[begin Recorded data]

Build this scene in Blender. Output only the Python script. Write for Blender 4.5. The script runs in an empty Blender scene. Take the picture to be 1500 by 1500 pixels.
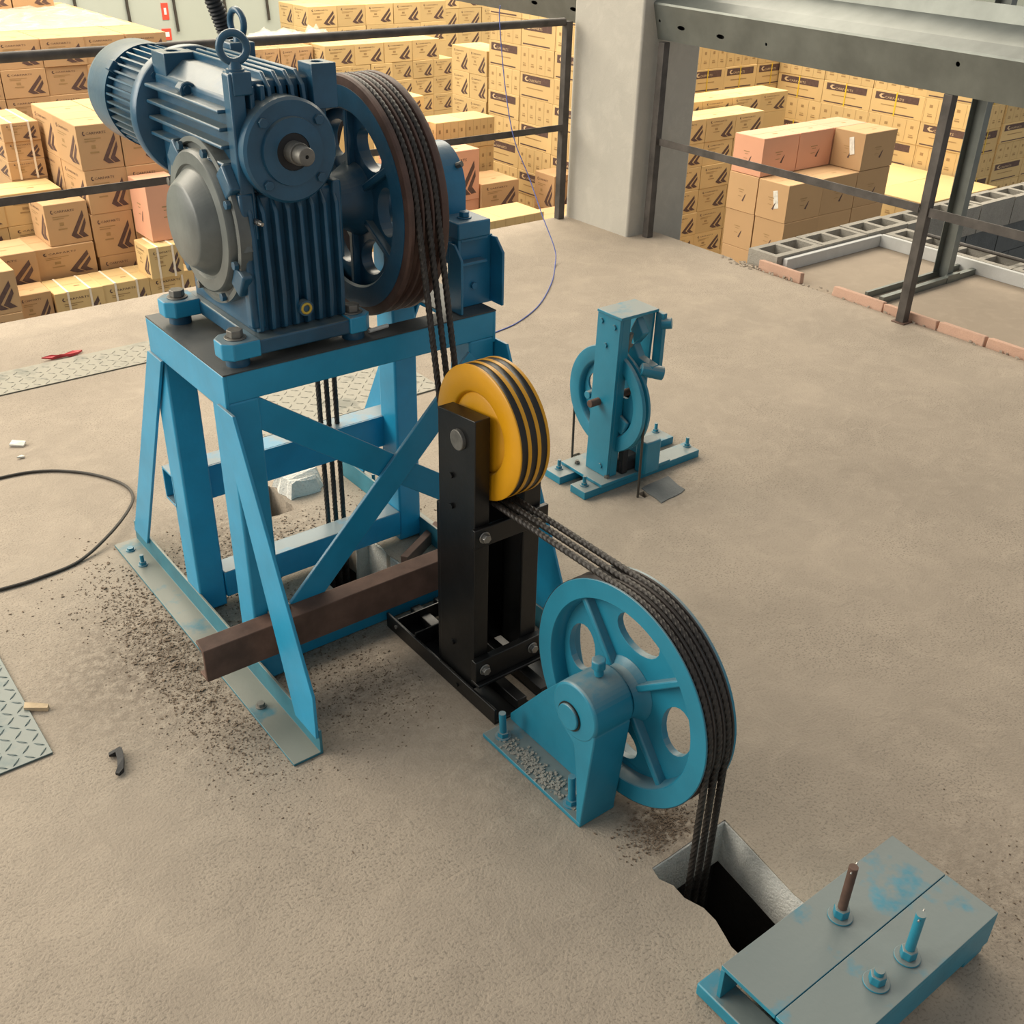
import bpy, bmesh, math, random
from mathutils import Vector, Matrix
from mathutils.geometry import tessellate_polygon

# ------------------------------------------------------------------ camera
S = bpy.context.scene
COL = S.collection
PI = math.pi
F_PX, YAW, PITCH, ROLL = 1554.18, 0.902557, 0.534084, 0.0252447
CAM_H = 1.75
cy_, sy_, cp_, sp_ = math.cos(YAW), math.sin(YAW), math.cos(PITCH), math.sin(PITCH)
FWD = Vector((cp_*cy_, cp_*sy_, -sp_))
r0 = Vector((sy_, -cy_, 0)); u0 = r0.cross(FWD)
RGT = math.cos(ROLL)*r0 + math.sin(ROLL)*u0
UPV = -math.sin(ROLL)*r0 + math.cos(ROLL)*u0
cam = bpy.data.objects.new('camera', bpy.data.cameras.new('camera'))
COL.objects.link(cam)
cam.data.sensor_width = 36.0
cam.data.sensor_fit = 'HORIZONTAL'
cam.data.lens = F_PX/1500.0*36.0
cam.data.clip_start = 0.05; cam.data.clip_end = 200
m4 = Matrix.Identity(4)
for i in range(3):
    m4[i][0] = RGT[i]; m4[i][1] = UPV[i]; m4[i][2] = -FWD[i]
m4.translation = Vector((0, 0, CAM_H))
cam.matrix_world = m4
S.camera = cam

# ------------------------------------------------------------------ light
w = bpy.data.worlds.new('hall_ambient'); S.world = w; w.use_nodes = True
bg = w.node_tree.nodes['Background']
bg.inputs['Color'].default_value = (0.93, 0.95, 0.95, 1)
bg.inputs['Strength'].default_value = 0.41
def area(name, loc, aim, sx, sy, energy, col):
    l = bpy.data.lights.new(name, 'AREA'); l.shape = 'RECTANGLE'
    l.size = sx; l.size_y = sy; l.energy = energy; l.color = col
    o = bpy.data.objects.new(name, l); COL.objects.link(o)
    o.location = loc
    o.rotation_euler = (Vector(aim)-Vector(loc)).to_track_quat('-Z', 'Y').to_euler()
    return o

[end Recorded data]

Return each line exactly as written. Any picture gets left out.

Build this scene in Blender. Output only the Python script. Write for Blender 4.5. The script runs in an empty Blender scene. Take the picture to be 1500 by 1500 pixels.
import bpy, bmesh, math, random
from mathutils import Vector, Matrix
from mathutils.geometry import tessellate_polygon

# ------------------------------------------------------------------ camera
S = bpy.context.scene
COL = S.collection
PI = math.pi
F_PX, YAW, PITCH, ROLL = 1554.18, 0.902557, 0.534084, 0.0252447
CAM_H = 1.75
cy_, sy_, cp_, sp_ = math.cos(YAW), math.sin(YAW), math.cos(PITCH), math.sin(PITCH)
FWD = Vector((cp_*cy_, cp_*sy_, -sp_))
r0 = Vector((sy_, -cy_, 0)); u0 = r0.cross(FWD)
RGT = math.cos(ROLL)*r0 + math.sin(ROLL)*u0
UPV = -math.sin(ROLL)*r0 + math.cos(ROLL)*u0
cam = bpy.data.objects.new('camera', bpy.data.cameras.new('camera'))
COL.objects.link(cam)
cam.data.sensor_width = 36.0
cam.data.sensor_fit = 'HORIZONTAL'
cam.data.lens = F_PX/1500.0*36.0
cam.data.clip_start = 0.05; cam.data.clip_end = 200
m4 = Matrix.Identity(4)
for i in range(3):
    m4[i][0] = RGT[i]; m4[i][1] = UPV[i]; m4[i][2] = -FWD[i]
m4.translation = Vector((0, 0, CAM_H))
cam.matrix_world = m4
S.camera = cam

# ------------------------------------------------------------------ light
w = bpy.data.worlds.new('hall_ambient'); S.world = w; w.use_nodes = True
bg = w.node_tree.nodes['Background']
bg.inputs['Color'].default_value = (0.93, 0.95, 0.95, 1)
bg.inputs['Strength'].default_value = 0.41
def area(name, loc, aim, sx, sy, energy, col):
    l = bpy.data.lights.new(name, 'AREA'); l.shape = 'RECTANGLE'
    l.size = sx; l.size_y = sy; l.energy = energy; l.color = col
    o = bpy.data.objects.new(name, l); COL.objects.link(o)
    o.location = loc
    o.rotation_euler = (Vector(aim)-Vector(loc)).to_track_quat('-Z', 'Y').to_euler()
    return o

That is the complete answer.